Bring your tape into the lab and dub the Ted Koppel interview from the master cassette. When you make your dub pay close attention to setting levels correctly to the calibration tone at the head end of the interview. I suggest generating tone on the reel to reel, setting your levels, recording 10 seconds of tone, then dubbing the interview from the cassette. If you wish to also make a cassette dub of the interview you may do so in the lab on the dual cassette boom box, which has high speed dub capabilities. You will be able to listen to the interview at home and make notes about where you are going to edit questions before you come into the studio.*

Carefully note questions in the interview and then write new, similar questions reflecting your own style, which would elicit the same responses from Ted Koppel. Write a new program opening and closing that makes you (or your partner or both) the star(s) of a weekly talk show. Choose music for the open and close that would be appropriate for your show's demographics.

When you are ready to begin, fast forward past the original interview on your tape to a blank spot and record tone, slate, and the first question that you have written. Note the location of your newly recorded question if the tape machine has an index counter, or label the spot using leader tape. Go back to the head of the interview and compare your audio level and sound quality with the interviewee. Do you sound significantly louder, closer, or farther away from the mic than the guest? If the answer is yes to any of these questions, adjust your mic placement and levels accordingly. Try another test recording.

When you are satisfied that your levels match those of the interviewee, record a new opening, all the new questions in order, and a new closing for the show. Remember to use the music that you choose for the opening and closing segments (you may want to have someone else "voice" the open and close for your show).

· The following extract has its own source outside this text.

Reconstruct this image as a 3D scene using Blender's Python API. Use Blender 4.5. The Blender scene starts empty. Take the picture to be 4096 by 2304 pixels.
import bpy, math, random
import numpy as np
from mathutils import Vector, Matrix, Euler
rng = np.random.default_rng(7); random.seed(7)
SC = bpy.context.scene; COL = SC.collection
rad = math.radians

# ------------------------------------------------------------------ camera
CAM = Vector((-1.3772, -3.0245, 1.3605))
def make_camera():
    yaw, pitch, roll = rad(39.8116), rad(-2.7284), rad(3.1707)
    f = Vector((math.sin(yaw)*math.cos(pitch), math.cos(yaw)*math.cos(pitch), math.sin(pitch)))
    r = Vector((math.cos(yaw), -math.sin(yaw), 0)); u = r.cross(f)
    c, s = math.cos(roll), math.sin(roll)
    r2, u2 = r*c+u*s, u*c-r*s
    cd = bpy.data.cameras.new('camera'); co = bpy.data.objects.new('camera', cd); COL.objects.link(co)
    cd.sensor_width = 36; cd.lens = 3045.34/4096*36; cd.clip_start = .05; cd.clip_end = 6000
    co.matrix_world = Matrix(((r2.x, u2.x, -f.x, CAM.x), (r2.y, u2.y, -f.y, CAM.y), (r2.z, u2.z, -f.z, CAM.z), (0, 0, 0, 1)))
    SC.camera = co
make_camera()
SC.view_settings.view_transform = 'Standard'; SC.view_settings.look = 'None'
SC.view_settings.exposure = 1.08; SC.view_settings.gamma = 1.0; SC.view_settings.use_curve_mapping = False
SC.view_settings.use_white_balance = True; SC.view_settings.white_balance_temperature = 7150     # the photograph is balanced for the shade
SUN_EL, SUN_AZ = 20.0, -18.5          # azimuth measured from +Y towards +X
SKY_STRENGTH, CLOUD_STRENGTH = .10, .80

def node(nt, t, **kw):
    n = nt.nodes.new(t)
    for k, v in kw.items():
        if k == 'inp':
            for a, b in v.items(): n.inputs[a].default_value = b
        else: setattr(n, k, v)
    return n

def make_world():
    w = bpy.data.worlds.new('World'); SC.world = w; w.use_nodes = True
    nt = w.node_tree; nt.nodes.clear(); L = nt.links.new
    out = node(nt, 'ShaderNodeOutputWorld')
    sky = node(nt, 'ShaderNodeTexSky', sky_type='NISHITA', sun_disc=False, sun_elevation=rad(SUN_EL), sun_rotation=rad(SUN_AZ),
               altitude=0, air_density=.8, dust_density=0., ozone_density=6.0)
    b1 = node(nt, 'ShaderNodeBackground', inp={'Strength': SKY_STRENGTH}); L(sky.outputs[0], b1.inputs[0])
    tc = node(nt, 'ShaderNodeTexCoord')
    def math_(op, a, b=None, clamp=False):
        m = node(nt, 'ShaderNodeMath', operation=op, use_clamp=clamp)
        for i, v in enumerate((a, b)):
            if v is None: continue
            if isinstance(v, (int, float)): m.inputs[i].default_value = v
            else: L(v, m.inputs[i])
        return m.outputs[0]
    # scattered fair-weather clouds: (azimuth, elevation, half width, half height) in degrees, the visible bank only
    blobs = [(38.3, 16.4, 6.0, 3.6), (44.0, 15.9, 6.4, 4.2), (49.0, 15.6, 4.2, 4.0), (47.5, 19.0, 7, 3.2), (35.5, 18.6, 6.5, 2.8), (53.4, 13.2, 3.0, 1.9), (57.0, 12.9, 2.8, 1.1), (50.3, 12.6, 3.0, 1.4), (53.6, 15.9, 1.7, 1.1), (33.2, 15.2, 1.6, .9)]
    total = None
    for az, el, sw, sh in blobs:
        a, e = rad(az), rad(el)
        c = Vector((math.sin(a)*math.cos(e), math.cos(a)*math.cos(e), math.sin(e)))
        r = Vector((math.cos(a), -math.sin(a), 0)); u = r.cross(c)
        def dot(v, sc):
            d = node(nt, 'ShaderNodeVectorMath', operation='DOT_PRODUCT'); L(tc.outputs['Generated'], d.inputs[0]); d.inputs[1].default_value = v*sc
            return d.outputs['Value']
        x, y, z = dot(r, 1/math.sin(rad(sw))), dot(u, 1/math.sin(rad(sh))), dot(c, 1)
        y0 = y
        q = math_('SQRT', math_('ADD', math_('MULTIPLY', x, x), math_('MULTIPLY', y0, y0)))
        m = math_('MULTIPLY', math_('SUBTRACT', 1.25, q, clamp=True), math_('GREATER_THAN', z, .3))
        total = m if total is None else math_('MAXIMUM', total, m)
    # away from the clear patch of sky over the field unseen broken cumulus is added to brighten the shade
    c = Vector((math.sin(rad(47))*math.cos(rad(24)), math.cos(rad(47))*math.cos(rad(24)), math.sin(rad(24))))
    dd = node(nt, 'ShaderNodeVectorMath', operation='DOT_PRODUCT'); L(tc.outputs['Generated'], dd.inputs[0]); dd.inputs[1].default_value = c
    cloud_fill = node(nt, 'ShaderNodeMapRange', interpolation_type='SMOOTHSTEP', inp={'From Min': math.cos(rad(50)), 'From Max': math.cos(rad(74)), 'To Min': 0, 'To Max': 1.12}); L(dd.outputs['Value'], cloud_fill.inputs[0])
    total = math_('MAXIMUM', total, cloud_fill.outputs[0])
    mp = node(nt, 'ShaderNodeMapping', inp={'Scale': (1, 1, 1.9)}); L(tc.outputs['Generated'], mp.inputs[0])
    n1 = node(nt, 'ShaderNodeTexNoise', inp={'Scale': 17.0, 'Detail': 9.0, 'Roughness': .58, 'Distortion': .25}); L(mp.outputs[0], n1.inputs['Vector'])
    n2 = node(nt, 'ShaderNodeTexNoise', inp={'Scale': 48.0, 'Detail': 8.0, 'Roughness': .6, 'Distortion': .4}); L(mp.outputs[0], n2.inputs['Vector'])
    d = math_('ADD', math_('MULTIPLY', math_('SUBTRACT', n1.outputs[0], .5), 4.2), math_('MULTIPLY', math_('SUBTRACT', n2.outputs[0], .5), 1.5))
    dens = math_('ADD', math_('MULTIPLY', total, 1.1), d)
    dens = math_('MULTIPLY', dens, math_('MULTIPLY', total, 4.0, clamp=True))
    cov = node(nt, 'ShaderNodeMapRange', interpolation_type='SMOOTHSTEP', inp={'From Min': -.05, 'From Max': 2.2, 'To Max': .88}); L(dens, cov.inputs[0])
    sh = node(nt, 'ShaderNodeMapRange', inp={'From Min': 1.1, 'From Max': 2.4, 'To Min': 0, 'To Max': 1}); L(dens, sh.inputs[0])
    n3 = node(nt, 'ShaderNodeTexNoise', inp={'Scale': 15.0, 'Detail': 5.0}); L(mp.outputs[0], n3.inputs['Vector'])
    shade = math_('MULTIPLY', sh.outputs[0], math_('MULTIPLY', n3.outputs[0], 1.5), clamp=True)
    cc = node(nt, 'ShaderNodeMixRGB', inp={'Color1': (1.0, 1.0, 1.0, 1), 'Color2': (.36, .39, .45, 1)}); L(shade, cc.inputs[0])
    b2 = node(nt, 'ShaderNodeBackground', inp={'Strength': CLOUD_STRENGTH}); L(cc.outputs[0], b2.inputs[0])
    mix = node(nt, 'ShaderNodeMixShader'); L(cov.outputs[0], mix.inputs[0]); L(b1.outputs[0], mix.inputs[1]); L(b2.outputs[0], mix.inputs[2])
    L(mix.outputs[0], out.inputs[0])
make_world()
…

Edit the new tone and slate, the open, the close and your new questions into the original interview so that the show becomes your show. Insert a commercial (choose one of the award winning commercials from the CD in the lab) after the fourth question in the interview. Work carefully and methodically so that you don't get confused as to which question is being removed and which is being added.

Edit 5 seconds of leader tape at the beginning of the tone and slate and at the end of the close of the program.

Label the leader tape and box (don’t write too large) with your name and project and date. Turn in your tape by Thursday 15, 2001. This lab is worth 100 points.

Each person is to type a report (1-2 pages) that explains what you did for the project, what you learned, and any problems you encountered. (11-12 point type, 1 inch margins)

Check pages 129-133 in your text for a step-by-step review of the editing process.

Remember: Mustard buttons "out" and record buttons "in" to record

Mustard buttons "in" for playback (i.e., to hear what you recorded)

Tone (1 kHz): Press "in" to record tone, release (button out) to stop recording tone

Some hints on completing this project:

Listen carefully to the interview and try to put yourself into the setting so that you convince the listener that you're right there with (name of the interview). That means that you show try to mimic the sound quality and presence of the original interview. Does the interviewer sound very close to the mic or farther away? Does the studio "sound" dead or live? Also, phrase your questions in ways that reflect your style but that are still appropriate to the setting of the interview.

Take out emotive sounds of the interviewer that may occur during the answers of the interviewee. You could try inserting your own 'yeses, uh uhs,' etc. instead, if you have time. You could try breaking up the answers of the guest to shorten or lengthen segments to meet your timing requirements.

Give your questions and the guest's answers enough pauses to sound realistic and not edited. Editing questions and responses too close together sounds very canned.